The big controversy about the story was that this deal-with-the-devil eliminated Peter's marriage to MJ Watson. But that seems to me like a small part of the story. The bigger story is what was supposed to happen next that was so huge that God and the Devil appeared to Peter Parker to sell him on their preferred continuation. I think the answer comes from a story a year before any of this, entitled "The Other", which was worse than "One More Day" in almost every way. (As I said before, this is no obstacle to my wanting to focus on it.) In it, Spider-Man dies. And is resurrected in the very next issue. That seems like a pretty huge event, no? Funny how nobody remembers it. The justification, in-story, for the resurrection, comes when the spider-god appears to Peter in a dream. It basically tells him he still hasn't figured out what he's supposed to be doing. And the idea of the resurrection is to push that process along. He gets a bunch of new magic-based powers (such as poisonous spikes which pop out of his palms), and is told that finally he'll figure out why he was made Spider-Man to begin with. Immediately after "The Other", the storyline is derailed by the current politics of the Marvel Universe, and then comes "One More Day".

Here's what I'm thinking.
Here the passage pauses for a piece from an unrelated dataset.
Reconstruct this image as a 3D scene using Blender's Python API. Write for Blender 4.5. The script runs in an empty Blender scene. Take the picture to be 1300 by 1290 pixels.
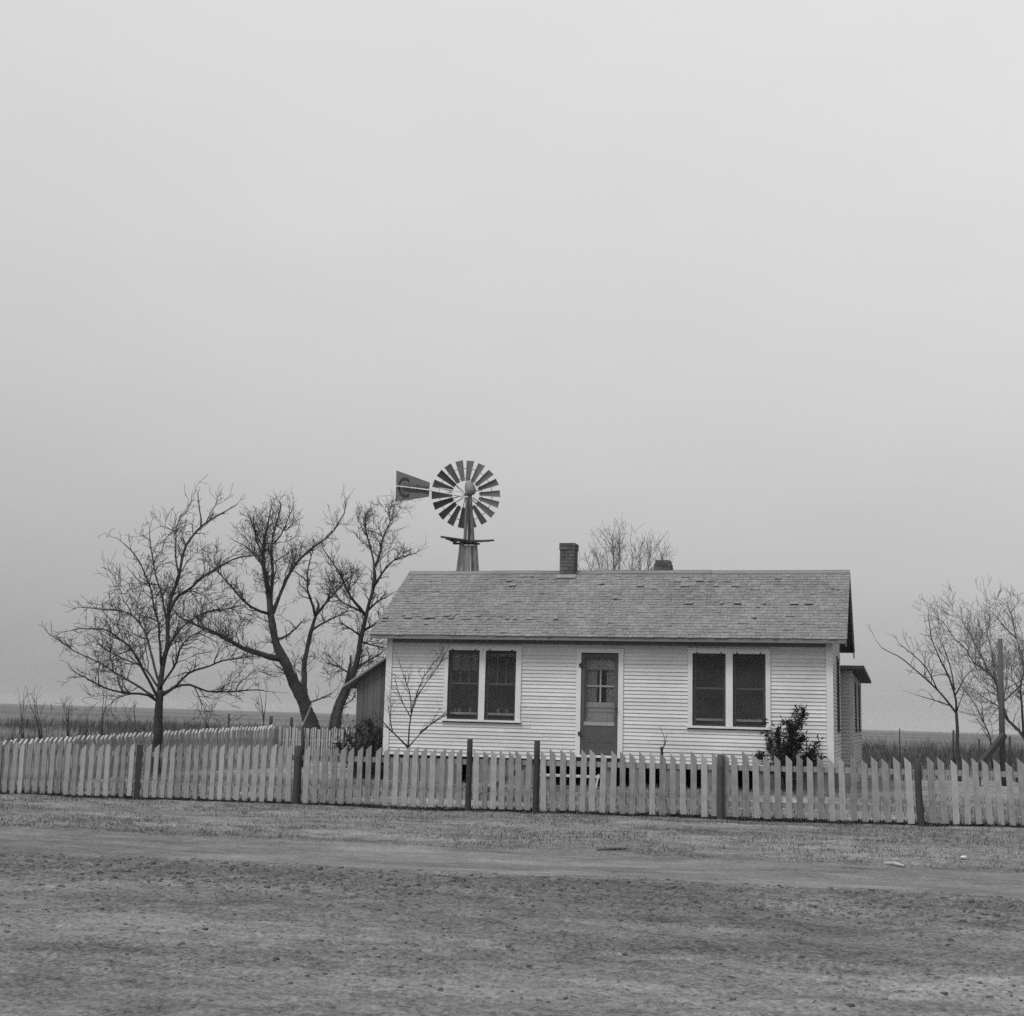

I'm thinking there's a whole hierarchy of gods, where the spider-god is on the side of God (though it might not realize it) and other gods (such as the Norse god Loki, who incidentally owes Spider-Man a favor) are on the side of the Devil. So if I continued Amazing Spider-Man, I'd start moving in this grand dualistic direction. The idea would be to show how even gritty, street-level crime stories of the sort typical to Spider-Man comics are just part of a big cosmic conflict between ultimate good and ultimate evil. (Which is not how I see the universe, but after "One More Day" it's clearly how Spider-Man comics work.) I'd pull in every character from Spider-Man's past which fits the white-vs-black symbolism appropriate for this kind of storyline, including Cloak and Dagger, the Punisher, Spot, the Black Cat, Will-o'-the-wisp, The Answer, Mr. Negative, Venom and Anti-Venom, etc. What role each character would play in the story would depend both on that character's history in Spider-Man comics and on what color they represent. (Obviously, the color would need to be worked in very subtly. No one could be acting in a way that's out-of-character just to justify my own love of symbolism.) Characters who don't fit in quite as easily (Dr. Octopus, Kraven the Hunter, the Vulture, a generic mafia, Ka-Zar, Morlun) would also be present.
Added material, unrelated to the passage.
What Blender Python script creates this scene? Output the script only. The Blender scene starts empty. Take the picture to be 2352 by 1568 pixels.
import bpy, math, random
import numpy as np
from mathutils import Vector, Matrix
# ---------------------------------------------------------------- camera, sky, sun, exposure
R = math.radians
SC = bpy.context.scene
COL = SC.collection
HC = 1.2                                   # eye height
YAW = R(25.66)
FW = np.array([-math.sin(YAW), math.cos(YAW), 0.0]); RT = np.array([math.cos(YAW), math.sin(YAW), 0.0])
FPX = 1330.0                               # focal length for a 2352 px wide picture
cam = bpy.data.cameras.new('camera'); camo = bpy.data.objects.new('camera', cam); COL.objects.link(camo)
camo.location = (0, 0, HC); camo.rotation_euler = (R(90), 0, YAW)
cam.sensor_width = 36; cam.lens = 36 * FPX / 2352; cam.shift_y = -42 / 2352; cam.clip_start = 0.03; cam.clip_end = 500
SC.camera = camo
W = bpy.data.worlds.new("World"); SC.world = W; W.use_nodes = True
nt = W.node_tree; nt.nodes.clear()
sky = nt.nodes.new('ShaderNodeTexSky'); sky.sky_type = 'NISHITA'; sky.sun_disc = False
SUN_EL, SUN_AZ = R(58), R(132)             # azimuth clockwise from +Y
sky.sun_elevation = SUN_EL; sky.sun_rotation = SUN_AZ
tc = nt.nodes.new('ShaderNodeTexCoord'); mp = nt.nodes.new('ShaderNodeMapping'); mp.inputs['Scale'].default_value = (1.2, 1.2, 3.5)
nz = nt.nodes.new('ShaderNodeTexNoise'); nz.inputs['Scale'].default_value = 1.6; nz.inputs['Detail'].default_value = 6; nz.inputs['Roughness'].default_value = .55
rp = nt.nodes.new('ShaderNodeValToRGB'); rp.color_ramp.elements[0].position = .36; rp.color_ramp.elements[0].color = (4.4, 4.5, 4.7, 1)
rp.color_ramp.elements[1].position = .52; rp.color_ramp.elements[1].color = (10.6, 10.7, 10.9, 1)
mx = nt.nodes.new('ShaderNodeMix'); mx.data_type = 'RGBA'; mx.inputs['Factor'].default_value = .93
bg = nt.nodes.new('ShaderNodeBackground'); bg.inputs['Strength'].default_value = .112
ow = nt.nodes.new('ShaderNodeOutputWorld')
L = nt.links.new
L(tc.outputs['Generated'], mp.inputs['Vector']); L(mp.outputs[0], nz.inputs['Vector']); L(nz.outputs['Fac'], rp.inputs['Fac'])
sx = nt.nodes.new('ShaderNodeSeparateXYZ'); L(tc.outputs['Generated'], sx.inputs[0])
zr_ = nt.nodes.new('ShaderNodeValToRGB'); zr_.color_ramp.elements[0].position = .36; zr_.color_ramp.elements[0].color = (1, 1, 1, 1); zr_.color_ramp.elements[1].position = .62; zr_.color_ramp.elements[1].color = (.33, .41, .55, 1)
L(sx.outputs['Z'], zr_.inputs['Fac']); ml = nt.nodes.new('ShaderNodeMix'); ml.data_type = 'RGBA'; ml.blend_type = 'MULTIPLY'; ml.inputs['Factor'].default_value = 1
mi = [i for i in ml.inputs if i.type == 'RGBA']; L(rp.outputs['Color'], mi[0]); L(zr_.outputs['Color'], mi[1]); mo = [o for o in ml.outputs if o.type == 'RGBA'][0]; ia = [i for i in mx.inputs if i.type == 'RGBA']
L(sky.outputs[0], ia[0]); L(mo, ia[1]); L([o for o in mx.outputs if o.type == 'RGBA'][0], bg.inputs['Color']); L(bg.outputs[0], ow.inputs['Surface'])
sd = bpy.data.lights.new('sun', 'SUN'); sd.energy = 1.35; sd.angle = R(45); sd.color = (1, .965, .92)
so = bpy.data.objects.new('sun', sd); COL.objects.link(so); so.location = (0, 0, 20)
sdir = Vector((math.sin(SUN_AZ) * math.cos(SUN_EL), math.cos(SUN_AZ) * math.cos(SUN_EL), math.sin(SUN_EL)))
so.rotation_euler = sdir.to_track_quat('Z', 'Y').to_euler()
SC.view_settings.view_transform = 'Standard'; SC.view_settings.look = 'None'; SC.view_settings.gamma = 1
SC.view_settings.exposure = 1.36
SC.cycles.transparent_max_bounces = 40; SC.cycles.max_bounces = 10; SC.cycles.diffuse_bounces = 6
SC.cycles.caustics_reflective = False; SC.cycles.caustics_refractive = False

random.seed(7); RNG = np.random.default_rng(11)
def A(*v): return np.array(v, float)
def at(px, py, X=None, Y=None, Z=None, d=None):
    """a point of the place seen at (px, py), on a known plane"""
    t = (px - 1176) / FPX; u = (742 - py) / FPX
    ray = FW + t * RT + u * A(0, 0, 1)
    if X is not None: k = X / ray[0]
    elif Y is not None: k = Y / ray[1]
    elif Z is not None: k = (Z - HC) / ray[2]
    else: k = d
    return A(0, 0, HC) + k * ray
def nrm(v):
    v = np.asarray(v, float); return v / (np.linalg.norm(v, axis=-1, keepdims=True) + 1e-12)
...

New York City would be played on three levels: At first it needs to seem realistic. Then it needs to seem like it's a jungle, that the "totemistic" behavior of criminals is not restricted to people dressing up like animals but that the kill-or-be-killed mentality pervades all of society. And finally, once the whole world seems like a barbaric jungle with a thin façade of being civilized, the curtain is pulled back and it's made clear that all the good guys are going to have to fight all the bad guys in an end-of-the-world kind of scenario. And it turns out that the only one who can save all of humanity is Spider-Man, because in the grand scheme of things he tips the balance one way or the other.
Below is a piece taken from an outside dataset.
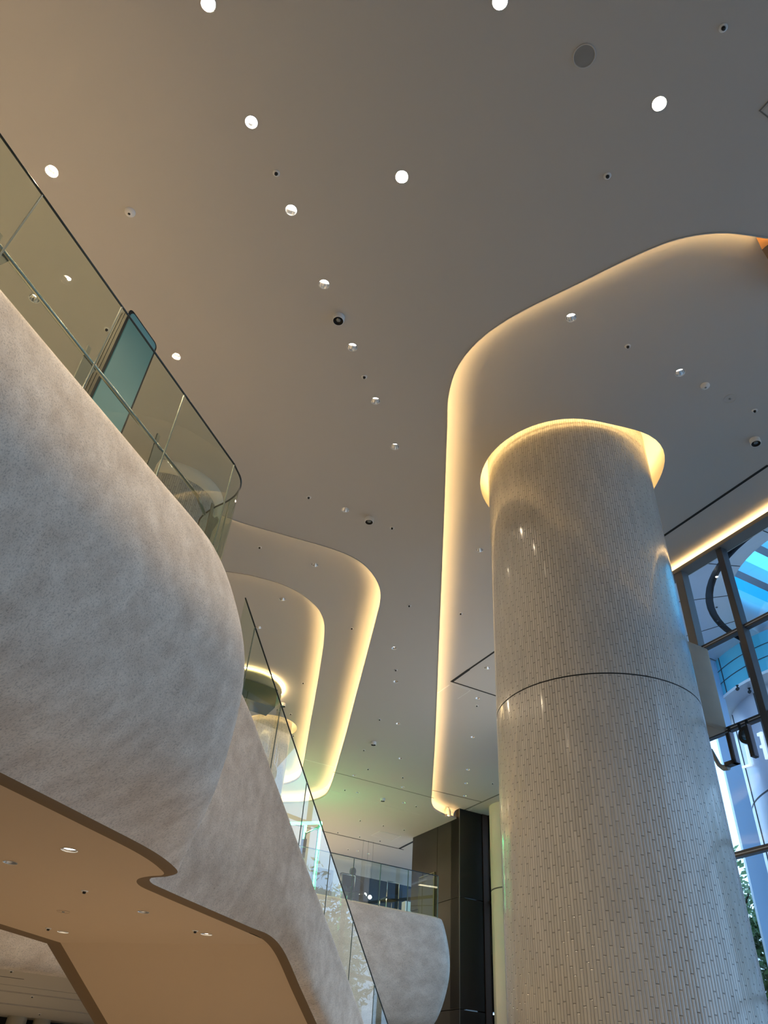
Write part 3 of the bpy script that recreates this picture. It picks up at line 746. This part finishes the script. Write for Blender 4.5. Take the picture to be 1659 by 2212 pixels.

During this whole massive (likely around three or four years) buildup, there would be "What If?" back-up stories in each issue showing how Spider-Man's life would have continued from "One More Day" on if he had turned down Mephisto's offer. His Aunt May would have died, and with her all hope of a normal life. His marriage to Mary Jane would keep him grounded and human, but he'd always be miserable. Spider-Man would develop his magical powers more, and finally put his scientific genius to good use, and with all that and a cunning understanding of how the underworld works and with all sorts of technological and mystical traps he'd set like webs, and with The Punisher as his sidekick, he'd take down the entire criminal underworld. The back-ups would end with Spider-Man being shot down by the police exactly as he was in the flash-forward of Amazing Spider-Man #500, having created a better world for his and MJ's two kids.

The timeline followed in regular continuity would be much less dark, but be played as much more tragic. Peter Parker's mundane, happy life feels empty to him, and as Spider-Man he feels like he's locked into the same loop he's been in ever since he started. When the endgame finally comes, he's not ready for it. In fact, he's decided to give up the role of Spider-Man to the teenage girl Araña and live a happy life with Gwen Stacy's clone. (Believe it or not, this all has a strong basis in continuity.) And when the world is about to be destroyed, and the Gwen Stacy clone dies, Spider-Man tries to start on the road to his spiritual self-fulfillment but it's almost too late.

Basically, this is a textbook example of the "continue extrapolate repurpose" formula, though really this is such a complex story that maybe it's more a philosophy of storytelling than a simple formula. But what I'm doing here is taking all the elements which have already been there, mixing them all together (even the really wacky parts which come from bad stories) to get a unified vision of Spider-Man's world, and then twisting it all around so that instead of being a generic superhero story it's a religious epic.

I'm obviously not going to get to tell any of these stories. I don't even know if they'd appeal to anyone other than myself. But I sure do wish someone would do it. Every time I see Star Trek, or play Zelda, or read Amazing Spider-Man, I appreciate what it's doing but in the back of my mind I'm thinking how much more I'd like it if it were my way.